吟詠「泊天草洋」全国大会に参加してきました!

2018.11.11

「泊天草洋」全国大会とは

2017年12月16-17日と、吟詠「泊天草洋」全国大会に出場しに、熊本の天草まで生徒さんたちと行ってきました。

この大会は、詩吟で有名な「べんせいしゅくしゅく〜」の作者・頼山陽が天草を詠んだ漢詩「天草洋に泊す」だけを吟じるコンクールで、全国から出吟者が集います。

私はこの詩が大好きで、拙著『詩吟女子』でも紹介しています(付録CDに収録)。そんな「天草洋に泊す」をまさに「天草」の地で吟じられるということは夢でした。

詩に詠まれた場所に行って吟じる」というのは、詩吟の醍醐味の一つです。詩が作られてから何百年経ってもできる、というのも魅力です。

大魚(イルカ)をみる

ここから旅のレポートです。熊本空港からレンタカーで3時間、天草の海岸をひた走ります。ひろ〜い水平線と空と雲、いくつもの離れ小島を目の当たりにし、「天草洋に泊す」の詩の一節がうかびます。

雲か山か 呉(ご)か越(えつ)か

(あれは雲だろうか山だろうか。はたまたは呉の国か、越の国か)

水天(すいてん)髣髴(ほうふつ) 青一髪(せいいっぱつ)

(空と海が一つにとけあって青く霞み、 一本の髪の毛のように見える)

まさしくこの景色!詩とイメージがピタリと一致し、声が出ないくらい感動します(一番上の写真)。そして、天草といえばイルカです。詩の一節にもこうあります。

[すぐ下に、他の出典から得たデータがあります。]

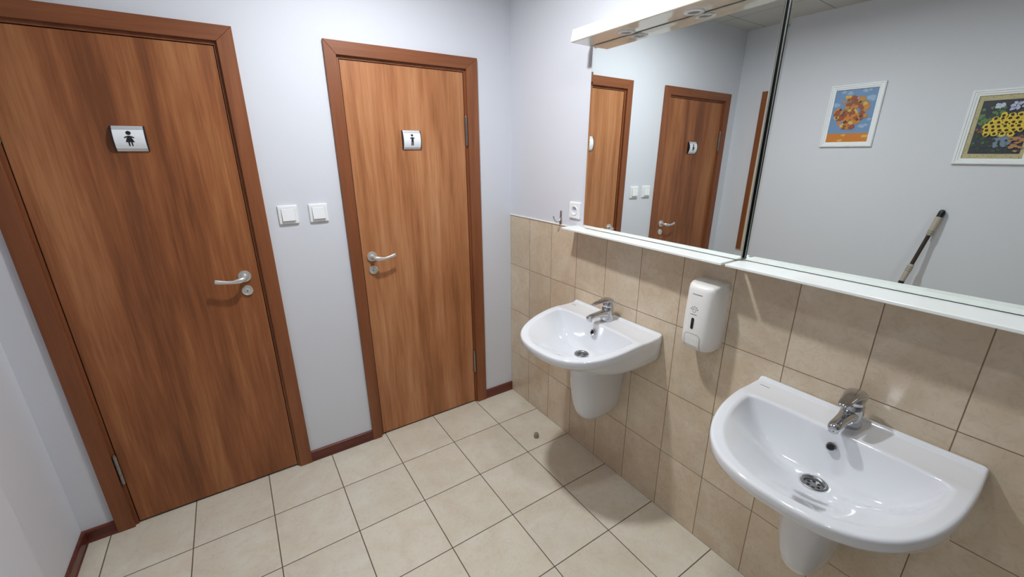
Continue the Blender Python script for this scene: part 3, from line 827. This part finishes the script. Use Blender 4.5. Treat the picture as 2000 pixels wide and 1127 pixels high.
def art_abstract(quad, blob):
    mats = [A('paint blue', (112, 146, 186)), A('paint orange', (206, 126, 44)), A('paint ochre', (200, 132, 52)), A('paint rust', (150, 76, 44)),
            A('paint pale blue', (150, 176, 206)), A('paint olive', (150, 140, 84)), A('paint dark', (80, 52, 40)), A('paint yellow', (216, 176, 84))]
    quad(0, 1, 0, 1, 0); quad(0, 1, 0, 0.17, 1)
    for k in range(26): blob(random.random(), 0.22+0.75*random.random(), 0.006+0.010*random.random(), random.choice([4, 0, 4]), sx=1.6)
    for k in range(10): blob(random.random(), 0.02+0.12*random.random(), 0.006+0.006*random.random(), random.choice([7, 1]), sx=2)
    for k in range(80):
        a = random.random()*2*PI; r = math.sqrt(random.random())
        blob(0.47+0.38*r*math.cos(a), 0.57+0.30*r*math.sin(a), 0.008+0.014*random.random(), random.choice([2, 3, 3, 2, 1, 7, 5, 3]), 0.35)
    for k in range(10):
        a = random.random()*2*PI; r = math.sqrt(random.random())
        blob(0.47+0.36*r*math.cos(a), 0.58+0.28*r*math.sin(a), 0.005+0.004*random.random(), 6, 0.3)
    return mats
def art_basket(quad, blob):
    mats = [A('print border tan', (190, 180, 140)), A('print dark', (56, 60, 68)), A('print green', (98, 130, 80)), A('print dark green', (58, 82, 56)),
            A('print lilac', (170, 166, 206)), A('print white blue', (196, 206, 220)), A('print yellow', (226, 196, 64)), A('print brown', (52, 38, 24)),
            A('print wicker', (176, 132, 92)), A('print clay', (130, 88, 62)), A('print slate', (120, 136, 160)), A('print border speck', (164, 150, 104))]
    quad(0, 1, 0, 1, 0)
    for k in range(90):
        s_ = random.random(); side = random.choice([0, 1, 2, 3]); e_ = random.random()*0.07
        u, v = [(s_, e_*0.8), (s_, 1-e_*0.8), (e_, s_), (1-e_, s_)][side]
        blob(u, v, 0.0016+0.0016*random.random(), 11)
    quad(0.09, 0.93, 0.08, 0.92, 1)
    inside = lambda u, v: (min(0.90, max(0.12, u)), min(0.88, max(0.12, v)))
    for k in range(60): blob(*inside(0.10+0.38*random.random(), 0.50+0.32*random.random()), 0.004+0.006*random.random(), random.choice([2, 3, 2]), 0.4)
    for k in range(60): blob(*inside(0.10+0.60*random.random(), 0.12+0.28*random.random()), 0.003+0.006*random.random(), random.choice([3, 1, 2, 3]), 0.4)
    for k in range(16): blob(*inside(0.10+0.22*random.random(), 0.40+0.07*random.random()), 0.006, 9, 0.3)
    for k in range(34): blob(*inside(0.50+0.22*random.random(), 0.20+0.18*random.random()), 0.006+0.004*random.random(), 10, 0.4)
    for k in range(16): blob(*inside(0.33+0.12*random.random(), 0.80+0.06*random.random()), 0.006, 5, 0.4)
    for k in range(34): blob(*inside(0.52+0.40*random.random(), 0.76+0.11*random.random()), 0.006, random.choice([4, 4, 5]), 0.4)
    for k in range(26): blob(*inside(0.72+0.2*random.random(), 0.12+0.3*random.random()), 0.005, random.choice([8, 9, 8]), 0.4, 2.0)
    rows = [(0.39, 0.30, 0.70), (0.45, 0.27, 0.80), (0.51, 0.27, 0.88), (0.57, 0.32, 0.88), (0.63, 0.38, 0.84), (0.68, 0.48, 0.74)]
    for j, (v, a, c) in enumerate(rows):
        k = int((c-a)/0.10)
        for i in range(k+1):
            u = a + (c-a)*i/k + (0.02 if j % 2 else 0)
            blob(*inside(u, v+random.uniform(-.008, .008)), 0.0135, 6, 0.12, n=14)
    for j, (v, a, c) in enumerate(rows):
        k = int((c-a)/0.10)
        for i in range(k+1):
            u = a + (c-a)*i/k + (0.02 if j % 2 else 0)
            blob(*inside(u+random.uniform(-.006, .006), v+random.uniform(-.006, .006)), 0.0068, 7, 0.2, n=12)
    return mats
picture(-0.818, 1.645, 0.292, 0.388, 0.031, 'white framed print in blue, rust and orange, hung left in the mirror', art_abstract)
picture(-1.505, 1.544, 0.292, 0.388, 0.031, 'white framed print of yellow flowers in a basket, hung right in the mirror', art_basket)

# ------------------------------------------------------------------ mop leaning on the left wall
top = Vector((XJ+0.018, -1.536, 1.280)); bot = Vector((XJ+0.225, -1.330, 0.03))
ax = (bot-top).normalized(); Lm = (bot-top).length
t = thing('floor_mop', 'dark mop pole with taupe grips leaning on the left wall, seen in the mirror', 'mop', tuple(bot))
mp_ = lambda s_: top - bot + ax*s_
def seg(name, prof, mt, par=t, n=20, auto=40):
    m_ = MB(); m_.lathe(top-bot, ax, [(r, s_) for r, s_ in prof], n); return m_.build(name, mt, par, autosmooth=auto)
seg('end_cap', [(0.004,-0.004),(0.011,-0.001),(0.0155,0.008),(0.0160,0.020),(0.0158,0.040)], M_dark)
seg('grip', [(0.0160,0.040),(0.0165,0.060),(0.0150,0.115),(0.0135,0.150),(0.0125,0.155)], M_grip)
seg('pole', [(0.0105,0.15),(0.0105,Lm-0.02)], M_pole)
g2 = seg('grip', [(0.0120,0.340),(0.0145,0.345),(0.0150,0.380),(0.0135,0.440),(0.0135,0.452)], M_grip)
seg('collar', [(0.0142,0.452),(0.0142,0.475)], M_dark)
e1 = ax.cross(Vector((1,0,0))).normalized(); e2 = ax.cross(e1).normalized()
for s0 in (0.118, 0.131, 0.144, 0.350, 0.363, 0.376):
    pts = [top-bot+ax*(s0+0.010*i/12)+ (e1*math.cos(2*PI*i/12)+e2*math.sin(2*PI*i/12))*0.0152 for i in range(13)]
    m_ = MB(); m_.tube(pts, 0.0016, 6)
    m_.build('grip_groove', M_seam, t)
hb = MB(); hb.box(-0.03, 0.05, -0.14, 0.14, -0.008, 0.012); hb.build('mop_head', M_dark, t, bevel=0.004)
hb = MB(); hb.box(-0.045, 0.065, -0.16, 0.16, -0.030, -0.008); hb.build('mop_pad', M_mop, t, bevel=0.005)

瞥見(べっけん)す 大魚(たいぎょ)の波間(はかん)に跳るを

(一瞬、大魚の波間にはねる姿がちらりと見えた)

“大魚”とは、まさしくイルカのことです。というわけで、高波にあおられながら実際にイルカウォッチングをしつつ、船の上で「天草洋に泊す」を大合唱してきました。

本番当日

明朝、いよいよ大会当日です。朝8時に会場である「志岐集会所」で受付。名前からして古い公民館かと思ったら、モダンな建築のオシャレ演劇ホール。客席が迫り上がっていて緊張します。生徒さんたちは男女5人組で合吟の部に出吟。優秀賞をいただきました!

会場ロビーには、町の農家さんや和菓子屋さんが出店していて、地元のオリーブ茶やあおさの羊羹を試食させていただきました。あまりに美味しいので、たくさんおみやげに買い込んでしまいました。

1日目は、頼山陽公園にも立ち寄りました。ここには立派な 「天草洋に泊す」の歌碑があり、ボタンを押すと大会優勝者の詩吟が流れてきます。そして「あまくさ温泉ホテル」に宿泊。温泉につかり、夕食にはあわび、ステーキ、海鮮など豪勢にいただきました。

大会終了後は、町役場の方に富岡城に連れて行っていただき、案内までしていただきました。帰り道には修復中の熊本城を拝見。こんな感じで、楽しい詩吟の旅は幕を閉じたのでした。

天草・苓北町が主催

とっても楽しかったので、教室のみなさんにおすすめしたところ、次の年の2018年には、生徒さん2人が参加してきてくれました。長崎空港経由でレンタカーごとフェリーで天草入り、というルートが快適だったそうです。関東方面から向かう方はこのルートがおすすめです。

我々の時はたまたまなかったのですが、前夜祭にも参加されました。町の漁師さんや農家さん、有名な陶芸家さんなどが集まり、地元・天草のとれたての肉や魚をその場でさばいて振る舞ってもらったそうです。美味しそう〜〜(上記写真)。

この大会は、地元の天草の苓北町が主催です。コンクールの賞がたくさんあり、副賞に地元のお米や野菜もあり、とってもいい雰囲気でした。

苓北町の町長さんや役場の方々、熊本の詩吟の先生方など、たくさんの方に親切にしていただきました。本当にありがとうございました!!また参加したいです!!